◆ **TASK STATEMENT**: Leave out the pictures and repeat every record exactly.

==== RECORDS SHOWN ====

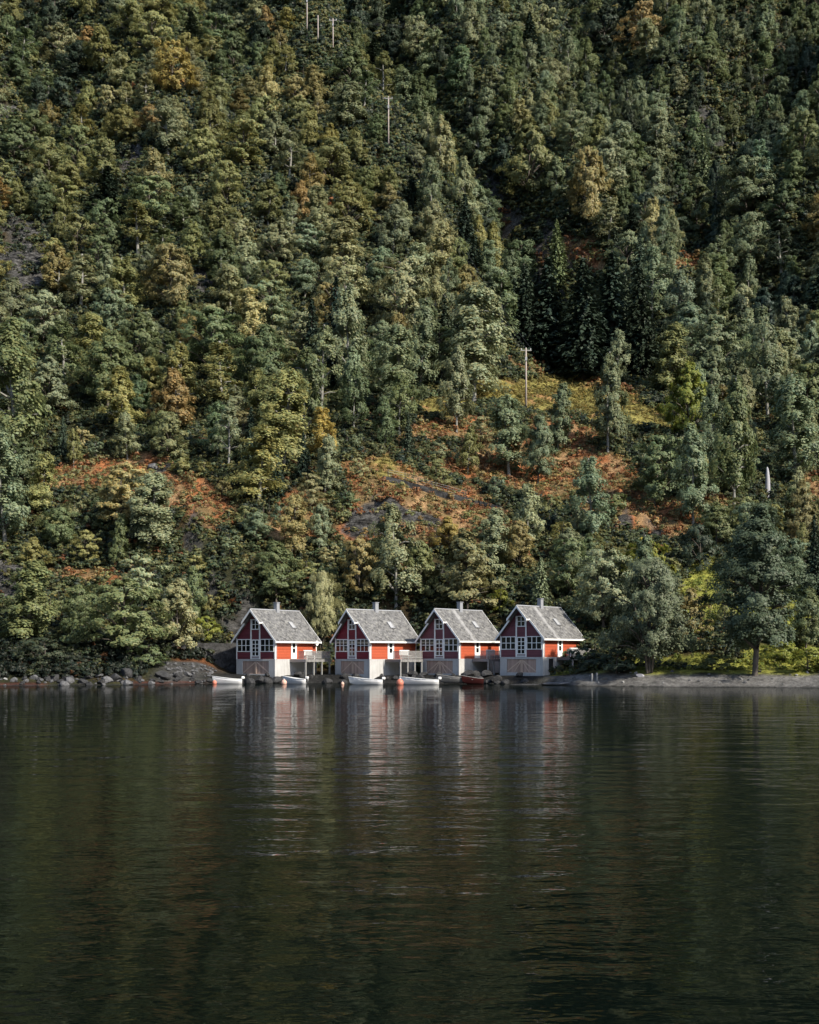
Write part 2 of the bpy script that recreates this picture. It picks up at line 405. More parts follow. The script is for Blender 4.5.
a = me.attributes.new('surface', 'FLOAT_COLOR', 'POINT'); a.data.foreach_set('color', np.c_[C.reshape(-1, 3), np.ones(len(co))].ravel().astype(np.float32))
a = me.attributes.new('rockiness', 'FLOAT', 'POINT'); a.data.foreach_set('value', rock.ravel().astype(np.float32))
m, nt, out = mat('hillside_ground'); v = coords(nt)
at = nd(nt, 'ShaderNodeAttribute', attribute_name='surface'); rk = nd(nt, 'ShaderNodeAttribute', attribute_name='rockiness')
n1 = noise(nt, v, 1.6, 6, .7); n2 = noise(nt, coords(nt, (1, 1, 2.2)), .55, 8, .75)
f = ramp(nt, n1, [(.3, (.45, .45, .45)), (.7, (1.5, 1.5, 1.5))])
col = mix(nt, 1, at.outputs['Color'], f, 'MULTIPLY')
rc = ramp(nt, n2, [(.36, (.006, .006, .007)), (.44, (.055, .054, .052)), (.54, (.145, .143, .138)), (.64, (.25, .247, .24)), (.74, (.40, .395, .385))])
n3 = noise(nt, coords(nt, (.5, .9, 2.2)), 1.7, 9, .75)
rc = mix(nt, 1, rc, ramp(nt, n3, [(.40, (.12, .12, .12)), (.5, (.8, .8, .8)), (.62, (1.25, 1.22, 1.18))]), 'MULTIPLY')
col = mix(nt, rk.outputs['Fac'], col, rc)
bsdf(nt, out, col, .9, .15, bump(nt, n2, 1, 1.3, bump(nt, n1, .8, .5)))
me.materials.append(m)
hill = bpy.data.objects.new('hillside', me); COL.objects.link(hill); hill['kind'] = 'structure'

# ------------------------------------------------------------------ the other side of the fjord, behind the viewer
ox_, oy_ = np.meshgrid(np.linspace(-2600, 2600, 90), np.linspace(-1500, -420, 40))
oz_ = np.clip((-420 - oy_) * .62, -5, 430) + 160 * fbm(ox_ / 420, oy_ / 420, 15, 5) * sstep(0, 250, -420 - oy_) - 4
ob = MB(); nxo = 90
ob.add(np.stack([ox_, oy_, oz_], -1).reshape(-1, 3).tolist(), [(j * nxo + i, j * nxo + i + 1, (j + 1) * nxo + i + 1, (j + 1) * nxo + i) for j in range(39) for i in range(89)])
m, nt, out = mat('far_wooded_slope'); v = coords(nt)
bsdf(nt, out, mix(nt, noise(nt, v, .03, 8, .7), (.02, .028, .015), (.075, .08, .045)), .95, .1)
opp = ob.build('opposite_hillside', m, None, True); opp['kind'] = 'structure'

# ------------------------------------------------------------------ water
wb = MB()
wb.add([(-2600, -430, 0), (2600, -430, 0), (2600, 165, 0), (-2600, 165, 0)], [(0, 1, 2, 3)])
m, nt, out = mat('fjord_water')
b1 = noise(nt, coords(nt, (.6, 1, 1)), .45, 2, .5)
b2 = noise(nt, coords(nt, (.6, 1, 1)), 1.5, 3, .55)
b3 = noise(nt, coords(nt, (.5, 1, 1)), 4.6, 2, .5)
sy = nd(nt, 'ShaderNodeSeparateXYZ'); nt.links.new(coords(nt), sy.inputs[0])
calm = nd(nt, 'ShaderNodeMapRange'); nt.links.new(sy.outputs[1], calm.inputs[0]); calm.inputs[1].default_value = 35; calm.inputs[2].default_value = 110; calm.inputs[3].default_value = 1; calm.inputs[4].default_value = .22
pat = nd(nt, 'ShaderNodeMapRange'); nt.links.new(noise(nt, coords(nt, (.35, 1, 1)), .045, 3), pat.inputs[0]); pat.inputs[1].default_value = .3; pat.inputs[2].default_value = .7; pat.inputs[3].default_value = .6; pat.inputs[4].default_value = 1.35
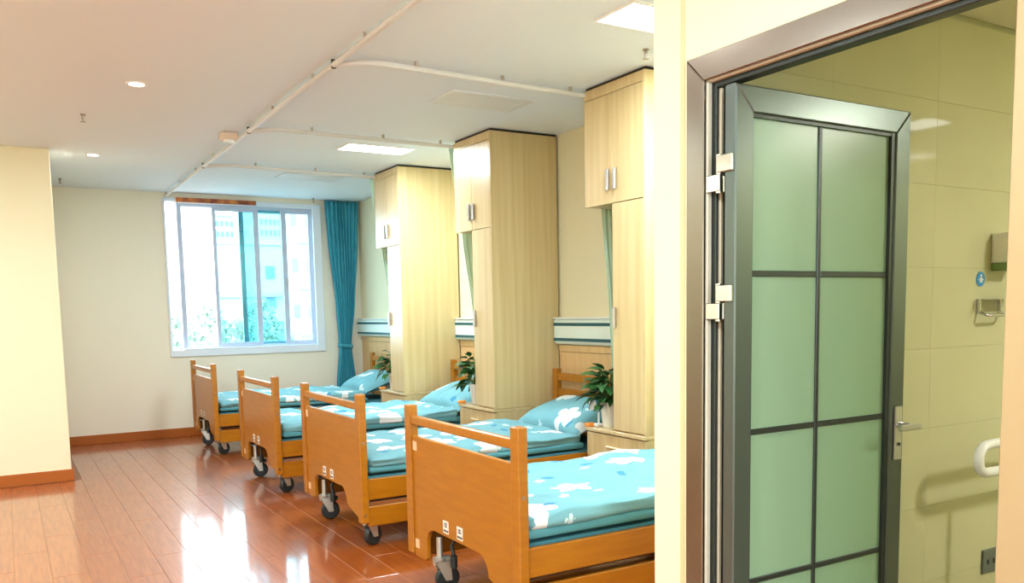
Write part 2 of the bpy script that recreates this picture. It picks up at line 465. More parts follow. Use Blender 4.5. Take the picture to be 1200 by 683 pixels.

====

◆ **THE SOLUTION**:
Write part 2 of the bpy script that recreates this picture. It picks up at line 405. More parts follow. The script is for Blender 4.5.
a = me.attributes.new('surface', 'FLOAT_COLOR', 'POINT'); a.data.foreach_set('color', np.c_[C.reshape(-1, 3), np.ones(len(co))].ravel().astype(np.float32))
a = me.attributes.new('rockiness', 'FLOAT', 'POINT'); a.data.foreach_set('value', rock.ravel().astype(np.float32))
m, nt, out = mat('hillside_ground'); v = coords(nt)
at = nd(nt, 'ShaderNodeAttribute', attribute_name='surface'); rk = nd(nt, 'ShaderNodeAttribute', attribute_name='rockiness')
n1 = noise(nt, v, 1.6, 6, .7); n2 = noise(nt, coords(nt, (1, 1, 2.2)), .55, 8, .75)
f = ramp(nt, n1, [(.3, (.45, .45, .45)), (.7, (1.5, 1.5, 1.5))])
col = mix(nt, 1, at.outputs['Color'], f, 'MULTIPLY')
rc = ramp(nt, n2, [(.36, (.006, .006, .007)), (.44, (.055, .054, .052)), (.54, (.145, .143, .138)), (.64, (.25, .247, .24)), (.74, (.40, .395, .385))])
n3 = noise(nt, coords(nt, (.5, .9, 2.2)), 1.7, 9, .75)
rc = mix(nt, 1, rc, ramp(nt, n3, [(.40, (.12, .12, .12)), (.5, (.8, .8, .8)), (.62, (1.25, 1.22, 1.18))]), 'MULTIPLY')
col = mix(nt, rk.outputs['Fac'], col, rc)
bsdf(nt, out, col, .9, .15, bump(nt, n2, 1, 1.3, bump(nt, n1, .8, .5)))
me.materials.append(m)
hill = bpy.data.objects.new('hillside', me); COL.objects.link(hill); hill['kind'] = 'structure'

# ------------------------------------------------------------------ the other side of the fjord, behind the viewer
ox_, oy_ = np.meshgrid(np.linspace(-2600, 2600, 90), np.linspace(-1500, -420, 40))
oz_ = np.clip((-420 - oy_) * .62, -5, 430) + 160 * fbm(ox_ / 420, oy_ / 420, 15, 5) * sstep(0, 250, -420 - oy_) - 4
ob = MB(); nxo = 90
ob.add(np.stack([ox_, oy_, oz_], -1).reshape(-1, 3).tolist(), [(j * nxo + i, j * nxo + i + 1, (j + 1) * nxo + i + 1, (j + 1) * nxo + i) for j in range(39) for i in range(89)])
m, nt, out = mat('far_wooded_slope'); v = coords(nt)
bsdf(nt, out, mix(nt, noise(nt, v, .03, 8, .7), (.02, .028, .015), (.075, .08, .045)), .95, .1)
opp = ob.build('opposite_hillside', m, None, True); opp['kind'] = 'structure'

# ------------------------------------------------------------------ water
wb = MB()
wb.add([(-2600, -430, 0), (2600, -430, 0), (2600, 165, 0), (-2600, 165, 0)], [(0, 1, 2, 3)])
m, nt, out = mat('fjord_water')
b1 = noise(nt, coords(nt, (.6, 1, 1)), .45, 2, .5)
b2 = noise(nt, coords(nt, (.6, 1, 1)), 1.5, 3, .55)
b3 = noise(nt, coords(nt, (.5, 1, 1)), 4.6, 2, .5)
sy = nd(nt, 'ShaderNodeSeparateXYZ'); nt.links.new(coords(nt), sy.inputs[0])
calm = nd(nt, 'ShaderNodeMapRange'); nt.links.new(sy.outputs[1], calm.inputs[0]); calm.inputs[1].default_value = 35; calm.inputs[2].default_value = 110; calm.inputs[3].default_value = 1; calm.inputs[4].default_value = .22
pat = nd(nt, 'ShaderNodeMapRange'); nt.links.new(noise(nt, coords(nt, (.35, 1, 1)), .045, 3), pat.inputs[0]); pat.inputs[1].default_value = .3; pat.inputs[2].default_value = .7; pat.inputs[3].default_value = .6; pat.inputs[4].default_value = 1.35
Write part 2 of the bpy script that recreates this picture. It picks up at line 465. More parts follow. Use Blender 4.5. Take the picture to be 1200 by 683 pixels.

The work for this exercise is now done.